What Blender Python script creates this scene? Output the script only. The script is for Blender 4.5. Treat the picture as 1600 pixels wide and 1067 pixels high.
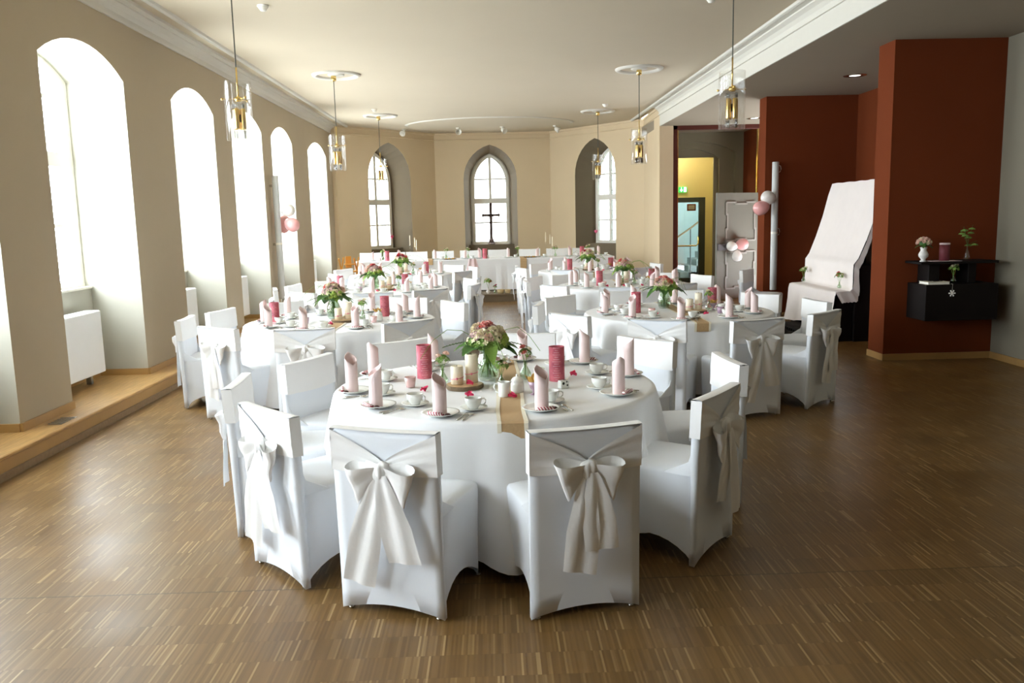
import bpy, math, random
from mathutils import Vector, Matrix
random.seed(7)
PI = math.pi
sc = bpy.context.scene
col = sc.collection
for o in list(bpy.data.objects): bpy.data.objects.remove(o)

# ------------------------------------------------------------------ camera
cam_d = bpy.data.cameras.new('camera'); cam = bpy.data.objects.new('camera', cam_d); col.objects.link(cam)
F = 1309.77
yaw, pit, rol = [math.radians(a) for a in (1.1515, 8.3557, -1.364)]
W_ = Vector((math.sin(yaw)*math.cos(pit), math.cos(yaw)*math.cos(pit), -math.sin(pit)))
r_ = Vector((math.cos(yaw), -math.sin(yaw), 0)); u_ = r_.cross(W_)
R_ = math.cos(rol)*r_+math.sin(rol)*u_; U_ = -math.sin(rol)*r_+math.cos(rol)*u_
M = Matrix.Identity(4)
for i in range(3):
    M[i][0] = R_[i]; M[i][1] = U_[i]; M[i][2] = -W_[i]
M[0][3], M[1][3], M[2][3] = 0, 0, 1.72
cam.matrix_world = M
cam_d.sensor_width = 36; cam_d.sensor_fit = 'HORIZONTAL'; cam_d.lens = F/1600*36
cam_d.clip_start = .05; cam_d.clip_end = 200
sc.camera = cam

# ------------------------------------------------------------------ world, daylight, exposure
wd = bpy.data.worlds.new('overcast'); sc.world = wd; wd.use_nodes = True
bgn = wd.node_tree.nodes['Background']; bgn.inputs[0].default_value = (.82, .915, 1.0, 1); bgn.inputs[1].default_value = 12.5
sc.view_settings.view_transform = 'Standard'; sc.view_settings.look = 'None'
sc.view_settings.exposure = 0.86; sc.view_settings.gamma = 1; sc.view_settings.use_curve_mapping = False

def portal(loc, nrm, sx, sy):
    l = bpy.data.lights.new('window_portal', 'AREA'); l.shape = 'RECTANGLE'; l.size = sx; l.size_y = sy
    l.cycles.is_portal = True; l.energy = 1
    o = bpy.data.objects.new('window_portal', l); col.objects.link(o)
    o.location = loc; o.rotation_euler = Vector(nrm).to_track_quat('-Z', 'Y').to_euler()

# ------------------------------------------------------------------ materials
MT = {}
def mat(name, c, rough=.6, metal=0, var=.06, vscale=8, bump=0, bscale=60, spec=.5, trans=0, emit=0, ior=1.45, sheen=0, sss=0):
    m = bpy.data.materials.new(name); m.use_nodes = True; nt = m.node_tree; N = nt.nodes; L = nt.links
    b = N['Principled BSDF']; b.inputs['Roughness'].default_value = rough; b.inputs['Metallic'].default_value = metal
    b.inputs['Specular IOR Level'].default_value = spec; b.inputs['IOR'].default_value = ior
    b.inputs['Transmission Weight'].default_value = trans
    if sheen: b.inputs['Sheen Weight'].default_value = sheen
    tc = N.new('ShaderNodeTexCoord'); nz = N.new('ShaderNodeTexNoise'); nz.inputs['Scale'].default_value = vscale; nz.inputs['Detail'].default_value = 3
    L.new(tc.outputs['Object'], nz.inputs['Vector'])
    mx = N.new('ShaderNodeMix'); mx.data_type = 'RGBA'
    mx.inputs[6].default_value = tuple(v*(1-var) for v in c)+(1,); mx.inputs[7].default_value = tuple(min(1, v*(1+var)) for v in c)+(1,)
    L.new(nz.outputs['Fac'], mx.inputs[0]); L.new(mx.outputs[2], b.inputs['Base Color'])
    if emit: b.inputs['Emission Color'].default_value = c+(1,); b.inputs['Emission Strength'].default_value = emit
    if bump:
        n2 = N.new('ShaderNodeTexNoise'); n2.inputs['Scale'].default_value = bscale; n2.inputs['Detail'].default_value = 4
        L.new(tc.outputs['Object'], n2.inputs['Vector']); bp = N.new('ShaderNodeBump'); bp.inputs['Strength'].default_value = bump; bp.inputs['Distance'].default_value = .01
        L.new(n2.outputs['Fac'], bp.inputs['Height']); L.new(bp.outputs['Normal'], b.inputs['Normal'])
    MT[name] = m; return m
def glassmat(name, tint=(1, 1, 1), edge=.55, rough=.03):
    m = bpy.data.materials.new(name); m.use_nodes = True; nt = m.node_tree; N = nt.nodes; L = nt.links
    for n in list(N): N.remove(n)
    out = N.new('ShaderNodeOutputMaterial'); t = N.new('ShaderNodeBsdfTransparent'); g = N.new('ShaderNodeBsdfGlossy')
    t.inputs[0].default_value = tint+(1,); g.inputs[0].default_value = (.95, .95, .95, 1); g.inputs['Roughness'].default_value = rough
    lw = N.new('ShaderNodeLayerWeight'); lw.inputs[0].default_value = .25
    mp = N.new('ShaderNodeMath'); mp.operation = 'MULTIPLY_ADD'; mp.inputs[1].default_value = edge; mp.inputs[2].default_value = .04
    mx = N.new('ShaderNodeMixShader'); L.new(lw.outputs['Facing'], mp.inputs[0]); L.new(mp.outputs[0], mx.inputs[0])
    L.new(t.outputs[0], mx.inputs[1]); L.new(g.outputs[0], mx.inputs[2]); L.new(mx.outputs[0], out.inputs[0])
    MT[name] = m; return m

mat('wall', (.475, .395, .275), .85, var=.03, vscale=2, bump=.15, bscale=14)
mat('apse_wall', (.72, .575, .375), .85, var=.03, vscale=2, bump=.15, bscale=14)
mat('reveal', (.50, .485, .41), .85, var=.02, vscale=2, bump=.12, bscale=14)
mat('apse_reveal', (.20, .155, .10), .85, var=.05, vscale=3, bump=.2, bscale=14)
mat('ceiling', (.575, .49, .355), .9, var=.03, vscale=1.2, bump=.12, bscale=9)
mat('stucco', (.68, .645, .56), .7, var=.02)
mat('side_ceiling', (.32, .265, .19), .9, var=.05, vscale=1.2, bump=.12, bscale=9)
mat('rust', (.165, .036, .010), .9, var=.05, vscale=3, bump=.1, spec=.15)
mat('rust_light', (.50, .155, .06), .75, var=.04, vscale=3, bump=.1)
mat('grey_wall', (.25, .22, .16), .85, var=.04, vscale=2, bump=.1)
mat('oak', (.46, .27, .095), .4, var=.12, vscale=5)
mat('oak_dark', (.30, .20, .11), .55, var=.25, vscale=30)
mat('white_paint', (.90, .87, .78), .4, var=.02)
mat('radiator', (.86, .87, .86), .35, var=.02)
mat('cover', (.87, .90, .94), .8, var=.02, sheen=.15, bump=.04, bscale=300)
mat('sash', (.94, .93, .91), .42, var=.02, bump=.08, bscale=40)
mat('bow', (.94, .93, .91), .38, var=.02, bump=.08, bscale=50)
mat('linen', (.89, .895, .90), .75, var=.02, bump=.05, bscale=200)
mat('lace', (.86, .80, .64), .8, var=.08, vscale=90)
mat('napkin', (.95, .76, .74), .75, var=.02, bump=.03, bscale=120)
mat('napkin_far', (.93, .66, .65), .75, var=.02)
mat('china', (.86, .87, .82), .15, var=.01)
mat('steel', (.62, .60, .55), .25, metal=1, var=.03)
mat('wax', (.90, .81, .62), .5, var=.04, vscale=30)
mat('pink_ribbon', (.80, .25, .33), .5)
mat('bark', (.17, .12, .07), .9, var=.35, vscale=60, bump=.6, bscale=90)
mat('leaf', (.06, .15, .03), .45, var=.35, vscale=20)
mat('leaf_light', (.20, .34, .06), .5, var=.3, vscale=25)
mat('rose_pale', (.92, .64, .54), .6, var=.12, vscale=40)
mat('rose_coral', (.80, .20, .18), .6, var=.15, vscale=40)
mat('rose_cream', (.88, .80, .58), .6, var=.1, vscale=40)
mat('rose_crimson', (.45, .02, .05), .6, var=.2, vscale=40)
mat('hydrangea', (.58, .38, .36), .7, var=.4, vscale=60)
mat('bud_green', (.30, .42, .06), .5, var=.4, vscale=60, bump=.8, bscale=120)
mat('blossom', (.88, .80, .50), .6, var=.15, vscale=60)
mat('petal', (.80, .05, .16), .5, var=.1)
mat('choc', (.07, .025, .02), .3)
mat('cookie', (.72, .42, .10), .7, var=.25, vscale=80, bump=.4, bscale=120)
mat('lilac_glass', (.52, .36, .46), .1, spec=.8, var=.02)
mat('rose_glass', (.88, .58, .55), .12, spec=.8, var=.02)
mat('brass', (.83, .60, .22), .22, metal=1, var=.03)
mat('cord', (.08, .08, .06), .6)
mat('black', (.010, .009, .008), .5, spec=.2, var=.1)
mat('black_wood', (.010, .007, .006), .6, spec=.15, var=.2, vscale=6)
mat('portal_wood', (.09, .018, .010), .5, var=.15)
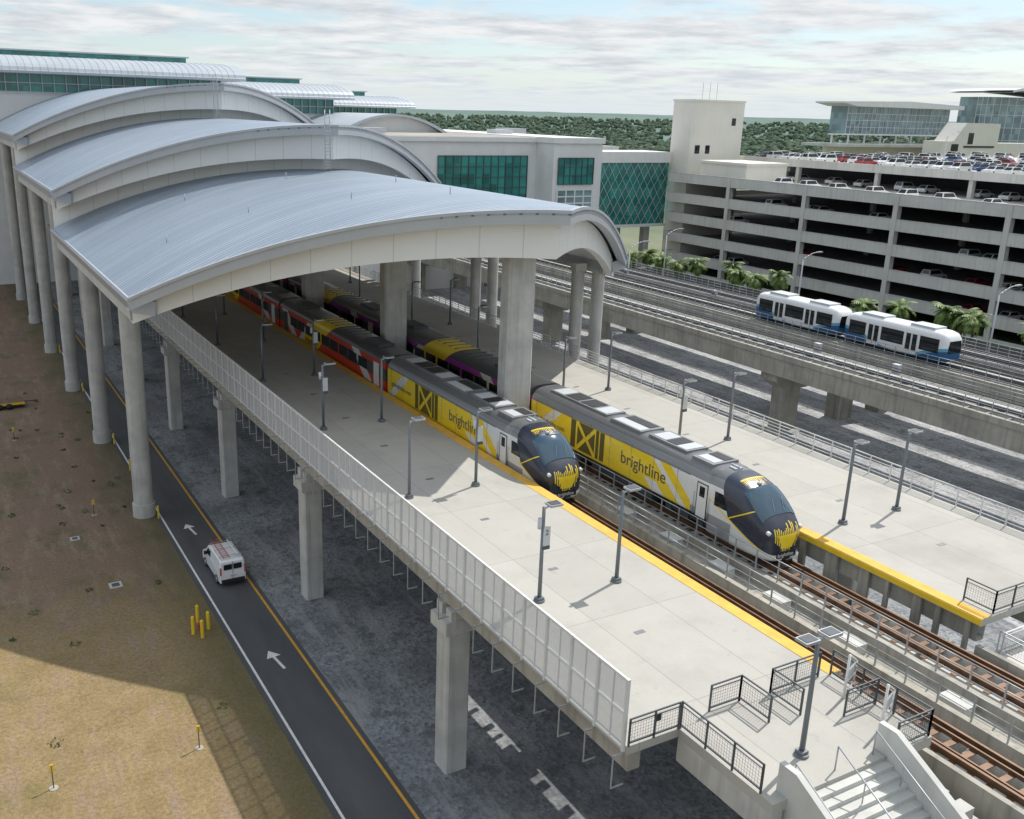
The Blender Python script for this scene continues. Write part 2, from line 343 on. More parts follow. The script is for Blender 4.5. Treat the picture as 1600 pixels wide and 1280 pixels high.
# ------------------------------------------------------------ platform pillars
def pillar(x,y,first=[None,None]):
    if first[0] is None:
        t=thing('platform_pillar',(x,y,0),'square concrete pillar carrying the elevated platform','pillar','platform pillars')
        mb=MB(); c=.62; k=.08
        pts=[(-c+k,-c),(c-k,-c),(c,-c+k),(c,c-k),(c-k,c),(-c+k,c),(-c,c-k),(-c,-c+k)]
        mb.prism(pts,'z',0,7.9); make('shaft',mb,m_conc,parent=t)
        mb=MB(); mb.box(-.85,.85,-.8,.8,7.9,8.6); make('cap',mb,m_conc,parent=t)
        boxes('bearing_block',[(-.55,.55,-.75,-.2,8.6,9.13),(-.55,.55,.2,.75,8.6,9.13)],m_conc,t)
        first[0]=t
    else: dup(first[0],(x,y,0))
for i in range(11):
    y=16.1+19.85*i
    for x in (19.95,28.6,41,48.6):
        if i==0 and x>40: continue
        pillar(x,y)
for i in range(10):
    y=16.1+19.85*i
    mb=MB(); mb.cyl(0,0,0,6.4,.8,16); 
    make('viaduct_column',mb,m_conc,loc=(34.5,y+8,0),label='round concrete column under the track slab',category='pillar',group='viaduct columns')
# ------------------------------------------------------------ canopy columns
def column(x,y,h,r,kind=0):
    t=thing('canopy_column',(x,y,0),('broad flat sided' if kind==1 else 'tall round')+' concrete column holding up the station canopy','column','canopy columns')
    if kind==1:
        a,c_,k=1.05,.62,.14
        mb=MB(); mb.prism([(-a+k,-c_),(a-k,-c_),(a,-c_+k),(a,c_-k),(a-k,c_),(-a+k,c_),(-a,c_-k),(-a,-c_+k)],'z',0,h); make('shaft',mb,m_conc,parent=t)
        mb=MB(); mb.box(-1.3,1.3,-.75,.75,h,h+.8); make('head',mb,m_conclight,parent=t); return
    for dx,dy in (((0,0),(-1.55,1.2)) if kind==2 else ((0,0),)):
        mb=MB(); mb.cyl(dx,dy,0,h,r,24); make('shaft',mb,m_conc,parent=t)
        mb=MB(); mb.cyl(dx,dy,0,1.1,r+.12,24); make('base',mb,m_conc,parent=t)
        mb=MB(); mb.box(dx-r,dx+r,dy-r*.8,dy+r*.8,h,h+.8); make('head',mb,m_conclight,parent=t)
def fr(i,s):
    return 49+38*i+(18.2*abs(s) if s<0 else 22.5*s)
def rz(i,s): return 18.9+4.2*i+7.0*(1-abs(s)**2.0)
XC,HW=34.7,23.2
HP=lambda s: HW*s if s<0 else 22.5*s
for n in range(9):
    y=74.4+19.9*n
    i=0 if y<106 else (1 if y<144 else 2)
    column(12.6,y,rz(i,.95)-2.4,.76); column(56.3,y,rz(i,.95)-2.4,.62,2)
for n in range(6):
    y=54.4+19.9*n; i=0 if y<87 else (1 if y<125 else 2)
    column(34.5,y,rz(i,0)-2.9,.55,1)
def canopy(i,ymax):
    t=thing('canopy_roof',(XC,0,0),'arched silver standing seam metal station canopy with pointed front','roof','station canopy roofs')
    NS=56; S=[-1+2*k/NS for k in range(NS+1)]
    def yb(s): return ymax if i==2 else fr(i+1,s)+4.2
    mb=MB()
    rows=[[(HP(s),fr(i,s)+(yb(s)-fr(i,s))*q,rz(i,s)) for s in S] for q in (0,.25,.5,.75,1)]
    mb.grid(rows); low=[[(p[0],p[1],p[2]-.25) for p in r] for r in rows]; mb.grid(low)
    mb.grid([rows[0],low[0]],sm=False)
    make('metal_roofing',mb,m_roof,parent=t)
    mb=MB()
    a=[(HP(s)*1.004,fr(i,s)-.12,rz(i,s)+.08) for s in S]; b_=[(x,y,z-.2) for x,y,z in a]; c_=[(x,y+.4,z) for x,y,z in a]
    mb.grid([c_,a,b_],sm=False)
    d=[(x,y+.14,z) for x,y,z in b_]; e=[(x,y,z-.72) for x,y,z in d]; g=[(x,y+1.2,z) for x,y,z in e]
    mb.grid([b_,d,e,g],sm=False)
    for sg in (-1,1):
        x=HP(sg); y0=fr(i,sg)-.1; y1=yb(sg)
        mb.prism([(x+.1*sg,rz(i,1)+.08),(x+.22*sg,rz(i,1)-.12),(x-.1*sg,rz(i,1)-.95),(x-1.6*sg,rz(i,1)-1.3),(x-1.7*sg,rz(i,1)-.3)],'y',y0,y1)
    make('fascia',mb,m_fascia,parent=t)
    mb=MB()
    top=[(HP(s)*.985,fr(i,s)+1.3,rz(i,s)-.8) for s in S]
    bot=[(HP(s)*.985,fr(i,s)+1.35,rz(i,s)-2.0-1.1*(1-abs(s)**1.5)) for s in S]
    bk=[(x,y+1.2,z) for x,y,z in bot]; bt=[(x,y,z+1.6) for x,y,z in bk]
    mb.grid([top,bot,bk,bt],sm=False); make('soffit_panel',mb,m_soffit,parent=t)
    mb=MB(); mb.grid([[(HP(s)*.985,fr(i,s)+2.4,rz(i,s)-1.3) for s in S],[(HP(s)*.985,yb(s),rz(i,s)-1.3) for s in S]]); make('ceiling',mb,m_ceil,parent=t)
    if i>0:
        mb=MB(); lo=[(HP(s)*.99,fr(i,s)+4.25,rz(i-1,s)-.4) for s in S]; hi=[(x,y,rz(i,s)-.7) for (x,y,z),s in zip(lo,S)]
        mb.grid([lo,hi],sm=False); make('clerestory_wall',mb,m_soffit,parent=t)
    if i==0:
        for s,q in ((-.8,.3),(-.55,.35),(-.3,.3),(-.05,.3),(.0,.6),(-.6,.7),(-.25,.75)):
            mb=MB(); y=fr(0,s)+(yb(s)-fr(0,s))*q; mb.tube((HP(s),y,rz(0,s)),(HP(s),y,rz(0,s)+.55),.035,6)
            make('lightning_rod',mb,m_steel,parent=t)
    boxes('longitudinal_beam',[(HP(sx)-.4,HP(sx)+.4,fr(i,sx)+2.6,yb(sx),rz(i,sx)-2.3,rz(i,sx)-1.35) for sx in (-.97,0,.955)],m_conclight,t)
for i in range(3): canopy(i,192)
for i in (1,2):
    y=fr(i,0)-.3
    mb=MB()
    for sx in (-.25,.25): mb.tube((sx,0,-4.0),(sx,0,1.4),.04,6)
    for k in range(17): mb.tube((-.25,0,-3.8+k*.3),(.25,0,-3.8+k*.3),.025,6)
    for k in range(5):
        mb.tube((-.4,-.5,-2+k*.75),(.4,-.5,-2+k*.75),.02,4); mb.tube((-.4,-.5,-2+k*.75),(-.25,0,-2+k*.75),.02,4); mb.tube((.4,-.5,-2+k*.75),(.25,0,-2+k*.75),.02,4)
    make('access_ladder',mb,m_steel,loc=(XC-1.2,y,rz(i,0)),label='caged steel ladder climbing between canopy roofs',category='ladder',group='roof ladders')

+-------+

The exercise: Copy the records above from the first line through the line containing "o.location = loc;", both included, and leave out any pictures.

Written solution:
What Blender Python script creates this scene? Output the script only. The script is for Blender 4.5. Treat the picture as 1600 pixels wide and 1067 pixels high.
import bpy, math, random
from mathutils import Vector, Matrix
random.seed(7)
PI = math.pi
sc = bpy.context.scene
col = sc.collection
for o in list(bpy.data.objects): bpy.data.objects.remove(o)

# ------------------------------------------------------------------ camera
cam_d = bpy.data.cameras.new('camera'); cam = bpy.data.objects.new('camera', cam_d); col.objects.link(cam)
F = 1309.77
yaw, pit, rol = [math.radians(a) for a in (1.1515, 8.3557, -1.364)]
W_ = Vector((math.sin(yaw)*math.cos(pit), math.cos(yaw)*math.cos(pit), -math.sin(pit)))
r_ = Vector((math.cos(yaw), -math.sin(yaw), 0)); u_ = r_.cross(W_)
R_ = math.cos(rol)*r_+math.sin(rol)*u_; U_ = -math.sin(rol)*r_+math.cos(rol)*u_
M = Matrix.Identity(4)
for i in range(3):
    M[i][0] = R_[i]; M[i][1] = U_[i]; M[i][2] = -W_[i]
M[0][3], M[1][3], M[2][3] = 0, 0, 1.72
cam.matrix_world = M
cam_d.sensor_width = 36; cam_d.sensor_fit = 'HORIZONTAL'; cam_d.lens = F/1600*36
cam_d.clip_start = .05; cam_d.clip_end = 200
sc.camera = cam

# ------------------------------------------------------------------ world, daylight, exposure
wd = bpy.data.worlds.new('overcast'); sc.world = wd; wd.use_nodes = True
bgn = wd.node_tree.nodes['Background']; bgn.inputs[0].default_value = (.82, .915, 1.0, 1); bgn.inputs[1].default_value = 12.5
sc.view_settings.view_transform = 'Standard'; sc.view_settings.look = 'None'
sc.view_settings.exposure = 0.86; sc.view_settings.gamma = 1; sc.view_settings.use_curve_mapping = False

def portal(loc, nrm, sx, sy):
    l = bpy.data.lights.new('window_portal', 'AREA'); l.shape = 'RECTANGLE'; l.size = sx; l.size_y = sy
    l.cycles.is_portal = True; l.energy = 1
    o = bpy.data.objects.new('window_portal', l); col.objects.link(o)
    o.location = loc; o.rotation_euler = Vector(nrm).to_track_quat('-Z', 'Y').to_euler()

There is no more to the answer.